* BEGIN Data lines *
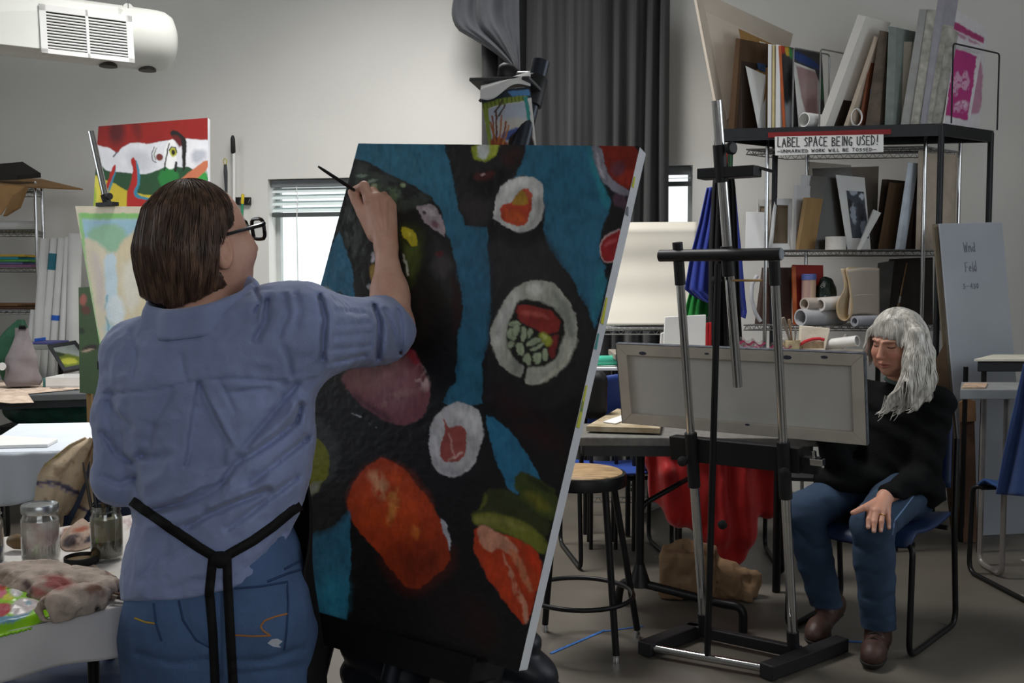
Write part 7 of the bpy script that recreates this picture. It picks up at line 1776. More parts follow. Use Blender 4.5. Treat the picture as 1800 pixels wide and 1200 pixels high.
# red, white and green painting
Yd = 6.0
dTL, dTR, dBR, dBL = at(173, 222, Yd + .06), at(365, 207, Yd - .06), at(366, 420, Yd - .16), at(160, 420, Yd - .04)
dTL, dTR, dBR, dBL = planar(dTL, dTR, dBR, dBL)
dr = thing('serpent_painting', (dBL + dBR) / 2, 'painting in red, white and green with red serpents', 'painting')
X, Y = panel_px(dTL, dTR, dBR, dBL, 200, 200)
ds = [('p', '#84160f', [(160, 200), (370, 200), (370, 246), (330, 244), (300, 246), (280, 249), (258, 253), (245, 250), (228, 252), (215, 260), (207, 270), (195, 262), (171, 254)], 2, {'smooth': 0}), ('e', '#3a0d12', (205, 232, 14, 22, 0), 12, {'a': .8}), ('e', '#5a1210', (240, 225, 8, 20, -10), 8, {'a': .7}),
      ('p', '#b9bac2', [(220, 262), (270, 270), (270, 300), (235, 304)], 14), ('p', '#d6d6da', [(300, 250), (360, 252), (360, 280), (330, 300)], 10), ('p', '#a8aab4', [(335, 265), (362, 262), (362, 280), (340, 290)], 8),
      ('p', '#1c4426', [(165, 280), (178, 290), (190, 302), (215, 302), (240, 306), (262, 305), (280, 298), (300, 288), (320, 296), (330, 292), (345, 300), (370, 310), (370, 345), (160, 345)], 2), ('p', '#1f7030', [(275, 305), (300, 290), (318, 310), (300, 335), (285, 335)], 5), ('p', '#2c8a3a', [(340, 300), (366, 300), (366, 330), (340, 330)], 6),
      ('p', '#b8a52a', [(160, 305), (175, 312), (190, 318), (205, 324), (225, 336), (245, 340), (280, 344), (300, 342), (300, 420), (155, 420)], 2), ('p', '#c9c24a', [(160, 310), (178, 314), (175, 360), (160, 360)], 6), ('p', '#8fa83a', [(160, 330), (170, 330), (168, 365), (158, 365)], 5),
      ('p', '#2f7a94', [(233, 282), (242, 282), (247, 318), (241, 338), (246, 344), (264, 348), (262, 354), (238, 350), (232, 340), (240, 318)], 2), ('p', '#a01a12', [(229, 320), (234, 300), (230, 282), (235, 274), (239, 284), (241, 305), (242, 320), (235, 336), (238, 348), (262, 352), (272, 345), (284, 352), (284, 370), (222, 370), (223, 342)], 1.5),
      ('p', '#2f7a94', [(196, 300), (203, 292), (203, 305), (195, 330), (188, 346)], 2), ('p', '#a01a12', [(183, 340), (186, 325), (192, 308), (198, 292), (203, 290), (203, 296), (197, 312), (190, 332), (185, 344)], 1.5),
      ('p', '#b86a4a', [(366, 276), (366, 298), (335, 322), (305, 335), (296, 330), (330, 305)], 2),
      ('p', '#e0e0e0', [(288, 262), (300, 242), (310, 252), (312, 290), (300, 300), (288, 290)], 2), ('e', '#a8a832', (305, 267, 7, 8, 0), 2), ('e', '#14140f', (305, 268, 3.5, 4.5, 0), 1.5), ('l', '#14110f', [(298, 265), (302, 258), (309, 259), (312, 268)], 1.5, {'w': 1}),
      ('p', '#14110f', [(298, 232), (308, 228), (320, 236), (328, 248), (327, 280), (325, 300), (320, 300), (321, 262), (312, 246), (300, 240)], 2), ('p', '#5a1210', [(300, 236), (318, 240), (318, 262), (308, 250)], 3), ('l', '#14110f', [(288, 300), (292, 275), (298, 252)], 1.5, {'w': 1.2}), ('l', '#14110f', [(308, 300), (310, 285)], 1.5, {'w': 2}),
      ('e', '#6a2a22', (280, 276, 6, 6, 0), 2, {'n': .35}), ('l', '#3a3a3a', [(272, 258), (267, 270), (268, 282), (274, 285)], 1.5, {'w': .8}), ('l', '#5a6a4a', [(276, 260), (271, 272), (273, 280)], 1.5, {'w': .8}), ('l', '#5a5a6a', [(200, 275), (206, 268)], 1.5, {'w': 1.2})]
panel('painted_face', dTL, dTR, dBR, dBL, 200, 200, paint_px(X, Y, '#cfd0d6', ds, 1.6, .08, 12, .06), VC, dr)
dn = nrm(np.cross(dTR - dTL, dBL - dTL)); dn = dn if dn[1] > 0 else -dn
MB().slab([q + dn * .001 for q in (dTL, dTR, dBR, dBL)], dn * .03).build('stretched_canvas', M_GESSO, dr, bevel=.002)
# its easel: mast, clamp, legs and tray
e2 = thing('studio_easel', V(float(wBL[0]) + .25, 5.15, 0), 'chrome easel holding the waterfall painting', 'easel')
mt, mb_ = at(160, 231, 5.0), at(189, 362, 4.98)
dd = nrm(mb_ - mt); low = mt + dd * 1.9
MB().tube([mt, mt + dd * 1.25], .0155, 14).build('mast', M_CHROME, e2, True)
MB().tube([at(184, 342, 4.98), at(189, 358, 4.98)], .020, 14).build('mast_collar', M_BLACKP, e2, True)
MB().lathe(at(191, 345, 4.93), [(.006, -.03), (.014, -.01), (.018, .0), (.016, .012), (.0, .012)], 14, V(.8, -.6, 0)).build('clamp_knob', M_BLACKP, e2, True)
MB().bar(at(174, 360, 4.95), at(203, 358, 4.9), .04, .018).build('clamp_plate', M_BLACKP, e2)
cen = (wBL + wBR) / 2 + wn_ * .05
trz = cen - UP * .03
MB().obox(trz, nrm(wBR - wBL) * .3, wn_ * .05, UP * .02).build('tray', M_BLACKP, e2)
for s_ in (-.16, .16):
    p = trz + nrm(wBR - wBL) * s_ + wn_ * .03
    MB().tube([p + UP * .4 + wn_ * .06, V(p[0] - .05, p[1] - .05, .0)], .016, 12).build('leg', M_CHROME, e2, True)
# easel for the red painting: two wooden posts
e3 = thing('wooden_easel', V((dBL[0] + dBR[0]) / 2, Yd + .1, 0), 'plain wooden easel under the serpent painting', 'easel')
for s_ in (.25, .75):
    p = dBL + (dBR - dBL) * s_ + dn * .05
    MB().box(p[0] - .02, p[0] + .02, p[1] - .015, p[1] + .015, 0.0, p[2] + .04).build('post', M_TAN, e3)
p = (dBL + dBR) / 2 - UP * .025 + dn * .01
MB().obox(p, nrm(dBR - dBL) * .34, dn * .04, UP * .02).build('tray', M_TAN, e3)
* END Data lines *
Set exercise: Each line above is to be copied verbatim. Drop any image from the copy.

Correct response:
Write part 7 of the bpy script that recreates this picture. It picks up at line 1776. More parts follow. Use Blender 4.5. Treat the picture as 1800 pixels wide and 1200 pixels high.
# red, white and green painting
Yd = 6.0
dTL, dTR, dBR, dBL = at(173, 222, Yd + .06), at(365, 207, Yd - .06), at(366, 420, Yd - .16), at(160, 420, Yd - .04)
dTL, dTR, dBR, dBL = planar(dTL, dTR, dBR, dBL)
dr = thing('serpent_painting', (dBL + dBR) / 2, 'painting in red, white and green with red serpents', 'painting')
X, Y = panel_px(dTL, dTR, dBR, dBL, 200, 200)
ds = [('p', '#84160f', [(160, 200), (370, 200), (370, 246), (330, 244), (300, 246), (280, 249), (258, 253), (245, 250), (228, 252), (215, 260), (207, 270), (195, 262), (171, 254)], 2, {'smooth': 0}), ('e', '#3a0d12', (205, 232, 14, 22, 0), 12, {'a': .8}), ('e', '#5a1210', (240, 225, 8, 20, -10), 8, {'a': .7}),
      ('p', '#b9bac2', [(220, 262), (270, 270), (270, 300), (235, 304)], 14), ('p', '#d6d6da', [(300, 250), (360, 252), (360, 280), (330, 300)], 10), ('p', '#a8aab4', [(335, 265), (362, 262), (362, 280), (340, 290)], 8),
      ('p', '#1c4426', [(165, 280), (178, 290), (190, 302), (215, 302), (240, 306), (262, 305), (280, 298), (300, 288), (320, 296), (330, 292), (345, 300), (370, 310), (370, 345), (160, 345)], 2), ('p', '#1f7030', [(275, 305), (300, 290), (318, 310), (300, 335), (285, 335)], 5), ('p', '#2c8a3a', [(340, 300), (366, 300), (366, 330), (340, 330)], 6),
      ('p', '#b8a52a', [(160, 305), (175, 312), (190, 318), (205, 324), (225, 336), (245, 340), (280, 344), (300, 342), (300, 420), (155, 420)], 2), ('p', '#c9c24a', [(160, 310), (178, 314), (175, 360), (160, 360)], 6), ('p', '#8fa83a', [(160, 330), (170, 330), (168, 365), (158, 365)], 5),
      ('p', '#2f7a94', [(233, 282), (242, 282), (247, 318), (241, 338), (246, 344), (264, 348), (262, 354), (238, 350), (232, 340), (240, 318)], 2), ('p', '#a01a12', [(229, 320), (234, 300), (230, 282), (235, 274), (239, 284), (241, 305), (242, 320), (235, 336), (238, 348), (262, 352), (272, 345), (284, 352), (284, 370), (222, 370), (223, 342)], 1.5),
      ('p', '#2f7a94', [(196, 300), (203, 292), (203, 305), (195, 330), (188, 346)], 2), ('p', '#a01a12', [(183, 340), (186, 325), (192, 308), (198, 292), (203, 290), (203, 296), (197, 312), (190, 332), (185, 344)], 1.5),
      ('p', '#b86a4a', [(366, 276), (366, 298), (335, 322), (305, 335), (296, 330), (330, 305)], 2),
      ('p', '#e0e0e0', [(288, 262), (300, 242), (310, 252), (312, 290), (300, 300), (288, 290)], 2), ('e', '#a8a832', (305, 267, 7, 8, 0), 2), ('e', '#14140f', (305, 268, 3.5, 4.5, 0), 1.5), ('l', '#14110f', [(298, 265), (302, 258), (309, 259), (312, 268)], 1.5, {'w': 1}),
      ('p', '#14110f', [(298, 232), (308, 228), (320, 236), (328, 248), (327, 280), (325, 300), (320, 300), (321, 262), (312, 246), (300, 240)], 2), ('p', '#5a1210', [(300, 236), (318, 240), (318, 262), (308, 250)], 3), ('l', '#14110f', [(288, 300), (292, 275), (298, 252)], 1.5, {'w': 1.2}), ('l', '#14110f', [(308, 300), (310, 285)], 1.5, {'w': 2}),
      ('e', '#6a2a22', (280, 276, 6, 6, 0), 2, {'n': .35}), ('l', '#3a3a3a', [(272, 258), (267, 270), (268, 282), (274, 285)], 1.5, {'w': .8}), ('l', '#5a6a4a', [(276, 260), (271, 272), (273, 280)], 1.5, {'w': .8}), ('l', '#5a5a6a', [(200, 275), (206, 268)], 1.5, {'w': 1.2})]
panel('painted_face', dTL, dTR, dBR, dBL, 200, 200, paint_px(X, Y, '#cfd0d6', ds, 1.6, .08, 12, .06), VC, dr)
dn = nrm(np.cross(dTR - dTL, dBL - dTL)); dn = dn if dn[1] > 0 else -dn
MB().slab([q + dn * .001 for q in (dTL, dTR, dBR, dBL)], dn * .03).build('stretched_canvas', M_GESSO, dr, bevel=.002)
# its easel: mast, clamp, legs and tray
e2 = thing('studio_easel', V(float(wBL[0]) + .25, 5.15, 0), 'chrome easel holding the waterfall painting', 'easel')
mt, mb_ = at(160, 231, 5.0), at(189, 362, 4.98)
dd = nrm(mb_ - mt); low = mt + dd * 1.9
MB().tube([mt, mt + dd * 1.25], .0155, 14).build('mast', M_CHROME, e2, True)
MB().tube([at(184, 342, 4.98), at(189, 358, 4.98)], .020, 14).build('mast_collar', M_BLACKP, e2, True)
MB().lathe(at(191, 345, 4.93), [(.006, -.03), (.014, -.01), (.018, .0), (.016, .012), (.0, .012)], 14, V(.8, -.6, 0)).build('clamp_knob', M_BLACKP, e2, True)
MB().bar(at(174, 360, 4.95), at(203, 358, 4.9), .04, .018).build('clamp_plate', M_BLACKP, e2)
cen = (wBL + wBR) / 2 + wn_ * .05
trz = cen - UP * .03
MB().obox(trz, nrm(wBR - wBL) * .3, wn_ * .05, UP * .02).build('tray', M_BLACKP, e2)
for s_ in (-.16, .16):
    p = trz + nrm(wBR - wBL) * s_ + wn_ * .03
    MB().tube([p + UP * .4 + wn_ * .06, V(p[0] - .05, p[1] - .05, .0)], .016, 12).build('leg', M_CHROME, e2, True)
# easel for the red painting: two wooden posts
e3 = thing('wooden_easel', V((dBL[0] + dBR[0]) / 2, Yd + .1, 0), 'plain wooden easel under the serpent painting', 'easel')
for s_ in (.25, .75):
    p = dBL + (dBR - dBL) * s_ + dn * .05
    MB().box(p[0] - .02, p[0] + .02, p[1] - .015, p[1] + .015, 0.0, p[2] + .04).build('post', M_TAN, e3)
p = (dBL + dBR) / 2 - UP * .025 + dn * .01
MB().obox(p, nrm(dBR - dBL) * .34, dn * .04, UP * .02).build('tray', M_TAN, e3)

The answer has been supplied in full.